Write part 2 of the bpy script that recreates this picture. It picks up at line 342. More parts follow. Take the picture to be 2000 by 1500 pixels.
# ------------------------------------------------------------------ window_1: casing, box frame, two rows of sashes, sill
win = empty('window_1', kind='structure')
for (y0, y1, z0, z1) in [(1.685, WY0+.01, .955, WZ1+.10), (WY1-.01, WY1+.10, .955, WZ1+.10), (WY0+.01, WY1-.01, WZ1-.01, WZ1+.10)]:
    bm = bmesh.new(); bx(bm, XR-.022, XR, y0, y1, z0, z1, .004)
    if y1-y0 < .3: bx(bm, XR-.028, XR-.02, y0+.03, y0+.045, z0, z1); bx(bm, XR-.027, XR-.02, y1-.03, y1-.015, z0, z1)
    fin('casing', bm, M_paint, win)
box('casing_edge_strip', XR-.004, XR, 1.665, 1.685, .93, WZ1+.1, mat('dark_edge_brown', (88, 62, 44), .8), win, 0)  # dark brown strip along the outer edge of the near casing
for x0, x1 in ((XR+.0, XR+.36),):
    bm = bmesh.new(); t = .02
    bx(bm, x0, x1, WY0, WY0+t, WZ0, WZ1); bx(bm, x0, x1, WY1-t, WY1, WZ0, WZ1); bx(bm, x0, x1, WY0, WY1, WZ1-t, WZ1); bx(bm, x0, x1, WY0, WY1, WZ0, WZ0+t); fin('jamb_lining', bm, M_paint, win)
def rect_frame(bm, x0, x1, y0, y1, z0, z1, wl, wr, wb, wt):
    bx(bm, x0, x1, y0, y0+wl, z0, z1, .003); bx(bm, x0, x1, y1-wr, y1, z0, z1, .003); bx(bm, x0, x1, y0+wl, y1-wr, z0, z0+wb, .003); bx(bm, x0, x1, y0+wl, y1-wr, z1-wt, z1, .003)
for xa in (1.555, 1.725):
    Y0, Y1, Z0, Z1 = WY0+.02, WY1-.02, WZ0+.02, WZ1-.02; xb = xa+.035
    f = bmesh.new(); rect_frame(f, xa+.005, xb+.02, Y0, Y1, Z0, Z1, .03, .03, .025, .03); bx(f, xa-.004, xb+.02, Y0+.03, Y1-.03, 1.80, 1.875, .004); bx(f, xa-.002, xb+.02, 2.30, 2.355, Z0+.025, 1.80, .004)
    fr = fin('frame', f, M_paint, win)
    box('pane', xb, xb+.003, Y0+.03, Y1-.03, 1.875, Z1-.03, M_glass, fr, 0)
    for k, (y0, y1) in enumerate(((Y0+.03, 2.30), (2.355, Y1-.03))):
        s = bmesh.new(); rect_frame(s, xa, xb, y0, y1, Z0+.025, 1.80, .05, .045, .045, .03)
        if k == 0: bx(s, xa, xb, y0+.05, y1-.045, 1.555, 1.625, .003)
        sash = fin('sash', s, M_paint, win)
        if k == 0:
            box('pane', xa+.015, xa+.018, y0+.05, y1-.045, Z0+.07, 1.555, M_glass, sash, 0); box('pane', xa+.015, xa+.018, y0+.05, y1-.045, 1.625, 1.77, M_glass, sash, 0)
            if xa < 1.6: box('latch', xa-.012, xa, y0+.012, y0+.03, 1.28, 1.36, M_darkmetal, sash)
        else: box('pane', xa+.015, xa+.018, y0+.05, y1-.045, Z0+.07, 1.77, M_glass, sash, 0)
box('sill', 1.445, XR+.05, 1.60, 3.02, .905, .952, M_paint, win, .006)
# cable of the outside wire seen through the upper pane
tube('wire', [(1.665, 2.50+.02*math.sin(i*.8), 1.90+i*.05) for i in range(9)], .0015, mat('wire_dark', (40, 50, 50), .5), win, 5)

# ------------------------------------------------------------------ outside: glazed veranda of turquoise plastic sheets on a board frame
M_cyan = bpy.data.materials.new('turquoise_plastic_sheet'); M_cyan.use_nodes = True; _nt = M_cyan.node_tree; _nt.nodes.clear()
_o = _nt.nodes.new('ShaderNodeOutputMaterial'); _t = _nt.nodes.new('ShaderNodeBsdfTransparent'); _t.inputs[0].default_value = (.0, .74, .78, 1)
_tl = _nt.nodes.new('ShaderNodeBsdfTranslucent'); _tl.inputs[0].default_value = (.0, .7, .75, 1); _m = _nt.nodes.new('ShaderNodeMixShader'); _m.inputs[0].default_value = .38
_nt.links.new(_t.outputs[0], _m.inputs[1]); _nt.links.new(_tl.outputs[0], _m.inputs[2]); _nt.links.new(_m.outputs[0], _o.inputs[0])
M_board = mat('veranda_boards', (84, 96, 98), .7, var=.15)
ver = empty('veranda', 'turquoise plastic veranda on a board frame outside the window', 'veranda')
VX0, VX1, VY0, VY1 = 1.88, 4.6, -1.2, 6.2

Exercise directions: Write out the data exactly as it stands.

Reply to the task:
Write part 2 of the bpy script that recreates this picture. It picks up at line 342. More parts follow. Take the picture to be 2000 by 1500 pixels.
# ------------------------------------------------------------------ window_1: casing, box frame, two rows of sashes, sill
win = empty('window_1', kind='structure')
for (y0, y1, z0, z1) in [(1.685, WY0+.01, .955, WZ1+.10), (WY1-.01, WY1+.10, .955, WZ1+.10), (WY0+.01, WY1-.01, WZ1-.01, WZ1+.10)]:
    bm = bmesh.new(); bx(bm, XR-.022, XR, y0, y1, z0, z1, .004)
    if y1-y0 < .3: bx(bm, XR-.028, XR-.02, y0+.03, y0+.045, z0, z1); bx(bm, XR-.027, XR-.02, y1-.03, y1-.015, z0, z1)
    fin('casing', bm, M_paint, win)
box('casing_edge_strip', XR-.004, XR, 1.665, 1.685, .93, WZ1+.1, mat('dark_edge_brown', (88, 62, 44), .8), win, 0)  # dark brown strip along the outer edge of the near casing
for x0, x1 in ((XR+.0, XR+.36),):
    bm = bmesh.new(); t = .02
    bx(bm, x0, x1, WY0, WY0+t, WZ0, WZ1); bx(bm, x0, x1, WY1-t, WY1, WZ0, WZ1); bx(bm, x0, x1, WY0, WY1, WZ1-t, WZ1); bx(bm, x0, x1, WY0, WY1, WZ0, WZ0+t); fin('jamb_lining', bm, M_paint, win)
def rect_frame(bm, x0, x1, y0, y1, z0, z1, wl, wr, wb, wt):
    bx(bm, x0, x1, y0, y0+wl, z0, z1, .003); bx(bm, x0, x1, y1-wr, y1, z0, z1, .003); bx(bm, x0, x1, y0+wl, y1-wr, z0, z0+wb, .003); bx(bm, x0, x1, y0+wl, y1-wr, z1-wt, z1, .003)
for xa in (1.555, 1.725):
    Y0, Y1, Z0, Z1 = WY0+.02, WY1-.02, WZ0+.02, WZ1-.02; xb = xa+.035
    f = bmesh.new(); rect_frame(f, xa+.005, xb+.02, Y0, Y1, Z0, Z1, .03, .03, .025, .03); bx(f, xa-.004, xb+.02, Y0+.03, Y1-.03, 1.80, 1.875, .004); bx(f, xa-.002, xb+.02, 2.30, 2.355, Z0+.025, 1.80, .004)
    fr = fin('frame', f, M_paint, win)
    box('pane', xb, xb+.003, Y0+.03, Y1-.03, 1.875, Z1-.03, M_glass, fr, 0)
    for k, (y0, y1) in enumerate(((Y0+.03, 2.30), (2.355, Y1-.03))):
        s = bmesh.new(); rect_frame(s, xa, xb, y0, y1, Z0+.025, 1.80, .05, .045, .045, .03)
        if k == 0: bx(s, xa, xb, y0+.05, y1-.045, 1.555, 1.625, .003)
        sash = fin('sash', s, M_paint, win)
        if k == 0:
            box('pane', xa+.015, xa+.018, y0+.05, y1-.045, Z0+.07, 1.555, M_glass, sash, 0); box('pane', xa+.015, xa+.018, y0+.05, y1-.045, 1.625, 1.77, M_glass, sash, 0)
            if xa < 1.6: box('latch', xa-.012, xa, y0+.012, y0+.03, 1.28, 1.36, M_darkmetal, sash)
        else: box('pane', xa+.015, xa+.018, y0+.05, y1-.045, Z0+.07, 1.77, M_glass, sash, 0)
box('sill', 1.445, XR+.05, 1.60, 3.02, .905, .952, M_paint, win, .006)
# cable of the outside wire seen through the upper pane
tube('wire', [(1.665, 2.50+.02*math.sin(i*.8), 1.90+i*.05) for i in range(9)], .0015, mat('wire_dark', (40, 50, 50), .5), win, 5)

# ------------------------------------------------------------------ outside: glazed veranda of turquoise plastic sheets on a board frame
M_cyan = bpy.data.materials.new('turquoise_plastic_sheet'); M_cyan.use_nodes = True; _nt = M_cyan.node_tree; _nt.nodes.clear()
_o = _nt.nodes.new('ShaderNodeOutputMaterial'); _t = _nt.nodes.new('ShaderNodeBsdfTransparent'); _t.inputs[0].default_value = (.0, .74, .78, 1)
_tl = _nt.nodes.new('ShaderNodeBsdfTranslucent'); _tl.inputs[0].default_value = (.0, .7, .75, 1); _m = _nt.nodes.new('ShaderNodeMixShader'); _m.inputs[0].default_value = .38
_nt.links.new(_t.outputs[0], _m.inputs[1]); _nt.links.new(_tl.outputs[0], _m.inputs[2]); _nt.links.new(_m.outputs[0], _o.inputs[0])
M_board = mat('veranda_boards', (84, 96, 98), .7, var=.15)
ver = empty('veranda', 'turquoise plastic veranda on a board frame outside the window', 'veranda')
VX0, VX1, VY0, VY1 = 1.88, 4.6, -1.2, 6.2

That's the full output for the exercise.